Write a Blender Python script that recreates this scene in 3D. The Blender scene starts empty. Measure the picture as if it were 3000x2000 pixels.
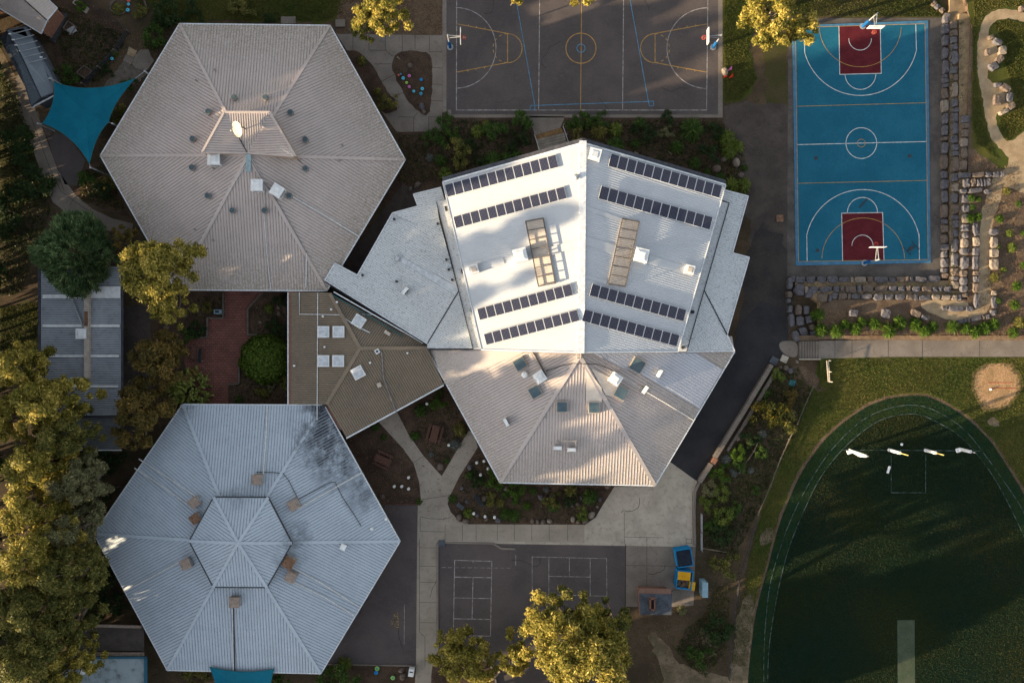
import bpy, math, random
import numpy as np
from mathutils import Vector
R = math.radians
random.seed(7)
S = bpy.context.scene
COL = S.collection
# ------------------------------------------------------------------ camera, sky, sun, exposure
CH = 94.0                      # camera height over the ground
PXM = 25.2                     # photo pixels (of 3000 across) per metre on the ground
cam_d = bpy.data.cameras.new('camera'); cam = bpy.data.objects.new('camera', cam_d); COL.objects.link(cam)
cam.location = (0, 0, CH); cam.rotation_euler = (0, 0, 0)
cam_d.sensor_width = 36; cam_d.lens = 36 * CH / (3000 / PXM); cam_d.clip_end = 3000; cam_d.clip_start = 1
S.camera = cam
SUN_EL = 10.0
SDX, SDY = 0.943, 0.334        # the way the sunlight travels over the ground
W = bpy.data.worlds.new('World'); S.world = W; W.use_nodes = True
nt = W.node_tree; bg = nt.nodes['Background']
sky = nt.nodes.new('ShaderNodeTexSky'); sky.sky_type = 'NISHITA'; sky.sun_disc = False
sky.sun_elevation = R(SUN_EL); sky.sun_rotation = math.atan2(-SDX, -SDY); sky.air_density = 1.0; sky.dust_density = 1.5; sky.ozone_density = 1.0
hs = nt.nodes.new('ShaderNodeHueSaturation'); hs.inputs['Saturation'].default_value = 0.42; nt.links.new(sky.outputs[0], hs.inputs['Color']); nt.links.new(hs.outputs[0], bg.inputs[0]); bg.inputs[1].default_value = 0.095
sd = bpy.data.lights.new('sun', 'SUN'); sun = bpy.data.objects.new('sun', sd); COL.objects.link(sun)
sd.energy = 4.4; sd.angle = R(0.55); sd.color = (1.0, 0.78, 0.5)
sun.rotation_euler = Vector((SDX * math.cos(R(SUN_EL)), SDY * math.cos(R(SUN_EL)), -math.sin(R(SUN_EL)))).to_track_quat('-Z', 'Y').to_euler()
sun.location = (-80, -30, 60)
S.view_settings.view_transform = 'Standard'; S.view_settings.look = 'None'; S.view_settings.gamma = 1
S.view_settings.exposure = 2.12
S.cycles.max_bounces = 5; S.cycles.diffuse_bounces = 3; S.cycles.use_denoising = True

# ------------------------------------------------------------------ helpers
def P(px, py, z=0.0):
    k = (CH - z) / CH / PXM
    return (( px - 1500) * k, (1000 - py) * k, z)
def m_(px, z=0.0): return px / PXM * (CH - z) / CH

class Plane:
    def __init__(s, a, b, c):
        s.p = Vector(a); n = (Vector(b) - Vector(a)).cross(Vector(c) - Vector(a)).normalized()
        s.n = n if n.z > 0 else -n
    def at(s, px, py, up=0.0):
        g = Vector(P(px, py, 0)); o = Vector((0, 0, CH)); d = g - o
        t = (s.p + s.n * up - o).dot(s.n) / d.dot(s.n)
        q = o + d * t
        return (q.x, q.y, q.z)
    def z(s, x, y): return s.p.z - (s.n.x * (x - s.p.x) + s.n.y * (y - s.p.y)) / s.n.z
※
# [Instructions for the task]
Are you able to set down all the lines above exactly, without any pictures?

# [Correct output]
Write a Blender Python script that recreates this scene in 3D. The Blender scene starts empty. Measure the picture as if it were 3000x2000 pixels.
import bpy, math, random
import numpy as np
from mathutils import Vector
R = math.radians
random.seed(7)
S = bpy.context.scene
COL = S.collection
# ------------------------------------------------------------------ camera, sky, sun, exposure
CH = 94.0                      # camera height over the ground
PXM = 25.2                     # photo pixels (of 3000 across) per metre on the ground
cam_d = bpy.data.cameras.new('camera'); cam = bpy.data.objects.new('camera', cam_d); COL.objects.link(cam)
cam.location = (0, 0, CH); cam.rotation_euler = (0, 0, 0)
cam_d.sensor_width = 36; cam_d.lens = 36 * CH / (3000 / PXM); cam_d.clip_end = 3000; cam_d.clip_start = 1
S.camera = cam
SUN_EL = 10.0
SDX, SDY = 0.943, 0.334        # the way the sunlight travels over the ground
W = bpy.data.worlds.new('World'); S.world = W; W.use_nodes = True
nt = W.node_tree; bg = nt.nodes['Background']
sky = nt.nodes.new('ShaderNodeTexSky'); sky.sky_type = 'NISHITA'; sky.sun_disc = False
sky.sun_elevation = R(SUN_EL); sky.sun_rotation = math.atan2(-SDX, -SDY); sky.air_density = 1.0; sky.dust_density = 1.5; sky.ozone_density = 1.0
hs = nt.nodes.new('ShaderNodeHueSaturation'); hs.inputs['Saturation'].default_value = 0.42; nt.links.new(sky.outputs[0], hs.inputs['Color']); nt.links.new(hs.outputs[0], bg.inputs[0]); bg.inputs[1].default_value = 0.095
sd = bpy.data.lights.new('sun', 'SUN'); sun = bpy.data.objects.new('sun', sd); COL.objects.link(sun)
sd.energy = 4.4; sd.angle = R(0.55); sd.color = (1.0, 0.78, 0.5)
sun.rotation_euler = Vector((SDX * math.cos(R(SUN_EL)), SDY * math.cos(R(SUN_EL)), -math.sin(R(SUN_EL)))).to_track_quat('-Z', 'Y').to_euler()
sun.location = (-80, -30, 60)
S.view_settings.view_transform = 'Standard'; S.view_settings.look = 'None'; S.view_settings.gamma = 1
S.view_settings.exposure = 2.12
S.cycles.max_bounces = 5; S.cycles.diffuse_bounces = 3; S.cycles.use_denoising = True

# ------------------------------------------------------------------ helpers
def P(px, py, z=0.0):
    k = (CH - z) / CH / PXM
    return (( px - 1500) * k, (1000 - py) * k, z)
def m_(px, z=0.0): return px / PXM * (CH - z) / CH

class Plane:
    def __init__(s, a, b, c):
        s.p = Vector(a); n = (Vector(b) - Vector(a)).cross(Vector(c) - Vector(a)).normalized()
        s.n = n if n.z > 0 else -n
    def at(s, px, py, up=0.0):
        g = Vector(P(px, py, 0)); o = Vector((0, 0, CH)); d = g - o
        t = (s.p + s.n * up - o).dot(s.n) / d.dot(s.n)
        q = o + d * t
        return (q.x, q.y, q.z)
    def z(s, x, y): return s.p.z - (s.n.x * (x - s.p.x) + s.n.y * (y - s.p.y)) / s.n.z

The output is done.